Elen Sentier
Bushcrafter (boy, I've got a lot to say!)
Possibly a look at what James Lovelock has to say might be useful ... am now keeping my head down
I agree with you, and yet there are large areas of arable and pasture land unused in the UK.It would be a great idea if we weren't already over populated and unable to feed ourselves. I love the thought of substantial areas of wild land - but I love being able to eat more. Its one of those ideas that needs to be balanced against all the other pressures - food security, fuel use to import food, biodiversity, leisure, housing and all the rest. Good idea in isolation - but things are connected.
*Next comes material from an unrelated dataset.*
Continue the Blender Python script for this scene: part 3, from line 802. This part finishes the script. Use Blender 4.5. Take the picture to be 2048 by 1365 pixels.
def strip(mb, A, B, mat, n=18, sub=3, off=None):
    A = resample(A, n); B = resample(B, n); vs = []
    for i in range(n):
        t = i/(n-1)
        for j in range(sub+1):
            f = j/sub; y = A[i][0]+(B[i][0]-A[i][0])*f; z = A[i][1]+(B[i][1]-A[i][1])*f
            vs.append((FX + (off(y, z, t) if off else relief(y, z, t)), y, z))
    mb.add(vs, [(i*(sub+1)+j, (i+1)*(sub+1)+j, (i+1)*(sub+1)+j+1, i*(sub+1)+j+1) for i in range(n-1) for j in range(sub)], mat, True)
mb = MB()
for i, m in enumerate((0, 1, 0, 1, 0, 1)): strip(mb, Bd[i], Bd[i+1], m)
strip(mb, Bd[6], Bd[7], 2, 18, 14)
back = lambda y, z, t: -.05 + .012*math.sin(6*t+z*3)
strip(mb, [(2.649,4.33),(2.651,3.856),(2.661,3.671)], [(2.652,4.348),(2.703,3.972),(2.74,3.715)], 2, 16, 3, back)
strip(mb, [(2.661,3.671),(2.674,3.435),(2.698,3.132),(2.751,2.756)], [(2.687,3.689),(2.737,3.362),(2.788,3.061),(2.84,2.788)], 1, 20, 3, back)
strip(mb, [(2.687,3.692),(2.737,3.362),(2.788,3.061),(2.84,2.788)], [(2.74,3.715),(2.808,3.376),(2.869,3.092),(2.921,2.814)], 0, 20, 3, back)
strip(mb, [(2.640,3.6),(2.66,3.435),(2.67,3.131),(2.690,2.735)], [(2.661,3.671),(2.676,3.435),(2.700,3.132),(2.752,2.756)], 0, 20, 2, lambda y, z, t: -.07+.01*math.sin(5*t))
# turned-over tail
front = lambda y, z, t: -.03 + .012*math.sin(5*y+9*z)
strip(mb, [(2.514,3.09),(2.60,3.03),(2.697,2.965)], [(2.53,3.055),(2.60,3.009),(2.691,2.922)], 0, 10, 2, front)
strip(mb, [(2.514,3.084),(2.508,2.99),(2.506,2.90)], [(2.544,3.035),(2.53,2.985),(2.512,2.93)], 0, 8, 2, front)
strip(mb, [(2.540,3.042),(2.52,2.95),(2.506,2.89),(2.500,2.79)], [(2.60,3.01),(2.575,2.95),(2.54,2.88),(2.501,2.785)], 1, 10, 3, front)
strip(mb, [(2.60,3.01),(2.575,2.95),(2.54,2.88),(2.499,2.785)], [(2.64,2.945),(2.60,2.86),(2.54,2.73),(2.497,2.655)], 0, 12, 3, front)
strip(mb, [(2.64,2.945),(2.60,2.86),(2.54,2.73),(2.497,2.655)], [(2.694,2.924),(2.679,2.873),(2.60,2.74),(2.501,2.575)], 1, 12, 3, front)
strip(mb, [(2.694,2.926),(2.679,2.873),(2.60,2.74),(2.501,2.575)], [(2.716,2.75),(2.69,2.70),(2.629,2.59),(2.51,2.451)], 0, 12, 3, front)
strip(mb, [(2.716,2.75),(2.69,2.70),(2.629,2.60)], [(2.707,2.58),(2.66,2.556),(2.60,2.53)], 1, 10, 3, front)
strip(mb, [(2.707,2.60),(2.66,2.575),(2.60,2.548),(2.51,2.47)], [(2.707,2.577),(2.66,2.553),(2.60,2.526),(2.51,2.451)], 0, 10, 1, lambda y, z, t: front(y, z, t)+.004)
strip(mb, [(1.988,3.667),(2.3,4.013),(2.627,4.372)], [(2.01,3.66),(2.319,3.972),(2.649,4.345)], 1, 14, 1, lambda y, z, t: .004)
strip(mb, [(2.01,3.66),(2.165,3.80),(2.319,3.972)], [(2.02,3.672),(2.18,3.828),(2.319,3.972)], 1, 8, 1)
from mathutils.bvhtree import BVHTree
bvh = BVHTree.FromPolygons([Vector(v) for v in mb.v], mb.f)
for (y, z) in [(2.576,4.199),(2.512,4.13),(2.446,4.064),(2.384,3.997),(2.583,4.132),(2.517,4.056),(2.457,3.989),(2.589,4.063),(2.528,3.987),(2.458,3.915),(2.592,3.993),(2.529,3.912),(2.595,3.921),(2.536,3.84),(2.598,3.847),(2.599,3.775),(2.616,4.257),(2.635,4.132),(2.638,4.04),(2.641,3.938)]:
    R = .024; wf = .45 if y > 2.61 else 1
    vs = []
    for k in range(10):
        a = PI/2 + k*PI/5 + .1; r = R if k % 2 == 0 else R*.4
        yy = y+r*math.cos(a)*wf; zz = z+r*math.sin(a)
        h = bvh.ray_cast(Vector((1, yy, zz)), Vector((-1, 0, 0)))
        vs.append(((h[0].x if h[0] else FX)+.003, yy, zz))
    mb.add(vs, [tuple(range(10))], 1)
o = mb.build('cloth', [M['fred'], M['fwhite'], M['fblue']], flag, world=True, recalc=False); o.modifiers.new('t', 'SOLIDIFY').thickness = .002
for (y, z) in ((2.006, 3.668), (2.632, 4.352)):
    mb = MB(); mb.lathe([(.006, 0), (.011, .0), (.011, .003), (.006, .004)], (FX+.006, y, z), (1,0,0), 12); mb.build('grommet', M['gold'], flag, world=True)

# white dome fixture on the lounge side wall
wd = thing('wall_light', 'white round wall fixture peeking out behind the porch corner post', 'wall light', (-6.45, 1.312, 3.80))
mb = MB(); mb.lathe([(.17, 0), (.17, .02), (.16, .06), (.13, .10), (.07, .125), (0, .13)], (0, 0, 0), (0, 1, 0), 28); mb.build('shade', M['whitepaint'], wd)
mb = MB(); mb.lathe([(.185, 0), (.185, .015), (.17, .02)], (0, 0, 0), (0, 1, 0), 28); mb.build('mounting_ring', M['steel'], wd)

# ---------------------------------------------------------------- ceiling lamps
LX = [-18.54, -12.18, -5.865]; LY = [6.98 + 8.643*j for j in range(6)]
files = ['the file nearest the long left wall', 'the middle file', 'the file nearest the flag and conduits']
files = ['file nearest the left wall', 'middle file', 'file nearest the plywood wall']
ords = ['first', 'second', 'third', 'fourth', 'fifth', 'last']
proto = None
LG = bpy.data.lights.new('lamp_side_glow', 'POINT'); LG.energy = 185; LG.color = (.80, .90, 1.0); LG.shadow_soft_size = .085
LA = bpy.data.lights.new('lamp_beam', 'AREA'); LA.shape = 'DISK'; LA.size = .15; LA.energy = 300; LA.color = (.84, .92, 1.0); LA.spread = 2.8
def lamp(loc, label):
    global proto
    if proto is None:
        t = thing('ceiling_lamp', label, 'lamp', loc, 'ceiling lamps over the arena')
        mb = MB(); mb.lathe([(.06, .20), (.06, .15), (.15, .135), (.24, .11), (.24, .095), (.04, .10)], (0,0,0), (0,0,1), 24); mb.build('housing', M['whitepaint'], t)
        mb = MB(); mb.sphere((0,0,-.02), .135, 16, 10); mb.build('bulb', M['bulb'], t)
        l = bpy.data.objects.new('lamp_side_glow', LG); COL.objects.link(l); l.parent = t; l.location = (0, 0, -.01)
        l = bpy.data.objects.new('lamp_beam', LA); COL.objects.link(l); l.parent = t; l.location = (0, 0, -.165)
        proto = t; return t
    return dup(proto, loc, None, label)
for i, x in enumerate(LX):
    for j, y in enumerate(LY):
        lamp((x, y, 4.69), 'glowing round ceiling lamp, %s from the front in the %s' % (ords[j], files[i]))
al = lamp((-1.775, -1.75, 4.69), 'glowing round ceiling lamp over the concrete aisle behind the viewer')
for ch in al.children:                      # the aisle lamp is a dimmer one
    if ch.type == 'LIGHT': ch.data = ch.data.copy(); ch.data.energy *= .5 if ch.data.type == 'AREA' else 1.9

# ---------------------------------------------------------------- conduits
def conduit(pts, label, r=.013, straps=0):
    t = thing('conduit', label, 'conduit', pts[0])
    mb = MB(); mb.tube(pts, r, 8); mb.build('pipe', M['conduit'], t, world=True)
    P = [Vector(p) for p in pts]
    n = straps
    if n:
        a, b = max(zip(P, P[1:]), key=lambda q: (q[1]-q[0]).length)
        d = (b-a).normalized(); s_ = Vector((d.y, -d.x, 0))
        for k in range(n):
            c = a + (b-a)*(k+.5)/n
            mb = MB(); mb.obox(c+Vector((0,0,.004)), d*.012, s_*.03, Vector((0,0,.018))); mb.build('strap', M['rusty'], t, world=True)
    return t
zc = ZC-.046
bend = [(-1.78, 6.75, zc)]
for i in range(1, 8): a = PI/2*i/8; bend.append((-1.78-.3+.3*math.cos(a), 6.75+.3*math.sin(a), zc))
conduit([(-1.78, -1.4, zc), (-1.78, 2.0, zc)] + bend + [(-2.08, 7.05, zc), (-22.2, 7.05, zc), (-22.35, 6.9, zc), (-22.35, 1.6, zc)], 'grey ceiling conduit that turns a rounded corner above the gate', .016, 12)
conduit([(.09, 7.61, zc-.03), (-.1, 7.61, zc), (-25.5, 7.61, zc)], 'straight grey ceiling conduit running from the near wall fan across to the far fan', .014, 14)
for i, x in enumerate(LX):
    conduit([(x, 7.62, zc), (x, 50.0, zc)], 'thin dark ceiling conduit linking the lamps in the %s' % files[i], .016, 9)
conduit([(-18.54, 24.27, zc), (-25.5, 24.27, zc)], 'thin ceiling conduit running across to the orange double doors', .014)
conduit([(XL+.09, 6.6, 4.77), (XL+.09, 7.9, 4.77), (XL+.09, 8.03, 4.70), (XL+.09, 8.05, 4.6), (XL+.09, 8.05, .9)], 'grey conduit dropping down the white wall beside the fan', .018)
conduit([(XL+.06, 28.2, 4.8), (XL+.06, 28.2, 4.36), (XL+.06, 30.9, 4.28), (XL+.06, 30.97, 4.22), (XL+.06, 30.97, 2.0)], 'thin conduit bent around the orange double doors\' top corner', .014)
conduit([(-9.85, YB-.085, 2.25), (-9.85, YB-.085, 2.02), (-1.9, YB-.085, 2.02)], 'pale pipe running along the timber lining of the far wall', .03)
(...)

I agree with you, and yet there are large areas of arable and pasture land unused in the UK.
Near York, just travel out to the Wolds. Vast fields left uncultivated. I don't know why, but suspect that it's not financially worth it. Supermarkets push down the prices paid to farmers and the consequence is land left fallow.
Travel west from York towards Harrogate and there are fields that haven't produced a decent crop for years. Successive wet summers have rotted crops in the fields year after year. Must be heartbreaking for the farmers.
We need to change the food types we eat. Oats do better than wheat in wet soils, so grow (and eat) more oats. Go back to eating mutton; sheep farming can be very compatible with hedgerows, copses of trees.
Supermarkets push down the prices paid to farmers and the consequence is land left fallow.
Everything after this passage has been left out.